The effect of Socianianism was to put the orthodox on the defensive. They spent their time refuting heresy instead of developing the doctrine. As Trinitarian theology becomes more defensive, “the Trinitarian imagination contracts” (p. 12).

2) At the center of Dixon’s history is a debate about the nature of personality. Thomas Hobbes is one source of a change in the definition of personhood. “Person” was defined in terms of representation, which, when applied to the Trinity, leads to modalistic conclusions. For much of the century, a debate raged concerning the nature of person.

In Leviathan, chapter 42, Hobbes laid out his theory:

“But a person (as I have shown before, Chapter thirteen) is he that is represented, as of as he is represented; and therefore God, who has been represented (that is, personated) thrice, may properly enough be said to be three persons; though neither the word Person nor Trinity be ascribed to him in the Bible. St. John indeed saith, ‘There be three that bear witness in heaven, the Father, the Word, and the Holy Spirit; and these three are one’:[Luke, 5. 11] but this disagreeth not, but accordeth fitly with three persons in the proper signification of persons; which is that which is represented by another. For so God the Father, as represented by Moses, is one person; and as represented by His Son, another person; and as represented by the Apostles, and by the doctors that taught by authority from them derived, is a third person; and yet every person here is the person of one and the same God . . . . To conclude, the doctrine of the Trinity, as far as can be gathered directly from the Scripture, is in substance this: that God, who is always one and the same, was the person represented by Moses; the person represented by his Son incarnate; and the person represented by the Apostles. As represented by the Apostles, the Holy Spirit by which they spoke is God; as represented by His Son, that was God and man, the Son is that God; as represented by Moses and the high priests, the Father, that is to say, the Father of our Lord Jesus Christ, is that God: from whence we may gather the reason those names Father, Son, and Holy Spirit, in the signification of the godhead, are never used in the Old Testament: for they are persons, that is, they have their names from representing; which could not be till diverse men had represented God’s person in ruling or in directing under Him.”

3) There was a shift in overall intellectual mood. Metaphor and analogy became less appreciated, and clear and distinct and unambiguous language and ideas were privileged. The decline of Trinitarian theology was thus part of the counter-Renaissance movement that Stephen Toulmin says was the source of modernity.

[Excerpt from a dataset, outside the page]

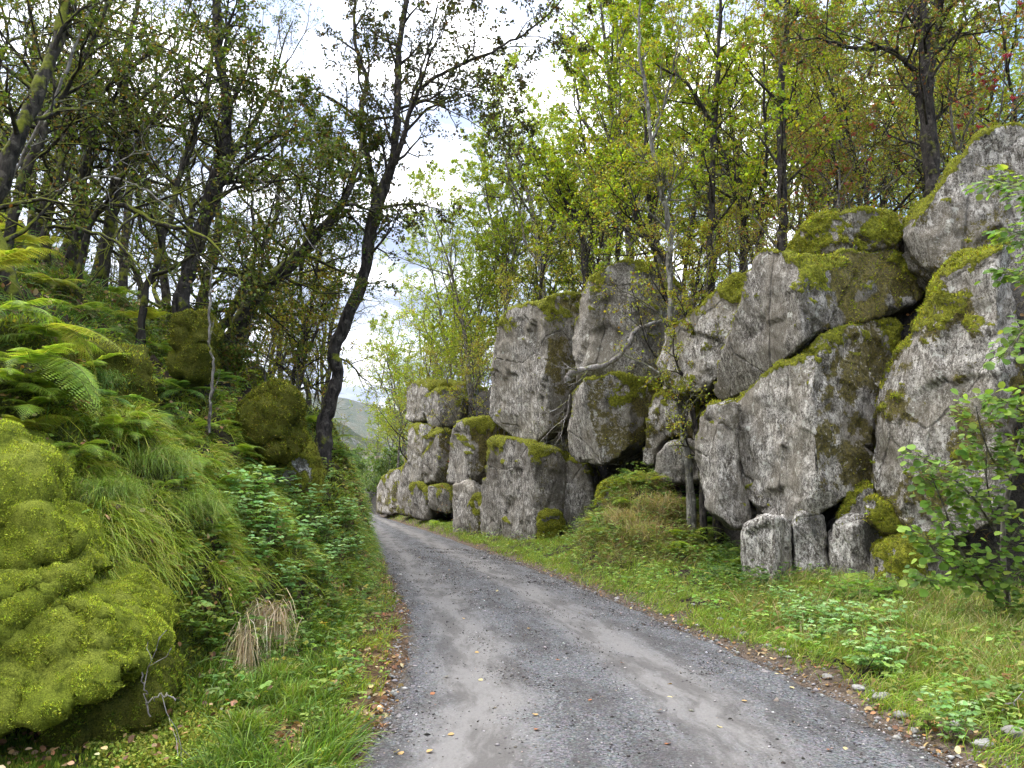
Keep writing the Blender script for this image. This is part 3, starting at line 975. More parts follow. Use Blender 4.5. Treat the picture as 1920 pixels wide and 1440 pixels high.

4) Finally, though Dixon does not develop it, the attack on reliability of the gospels and the historical Jesus was part of this history. The doctrine of the Trinity arose out of reflection on the gospel story. For the church fathers, the question was, who must God be in order for the gospel story to be accurate to His character? With the gospel texts under attack, Trinitarian theology couldn’t be sustained.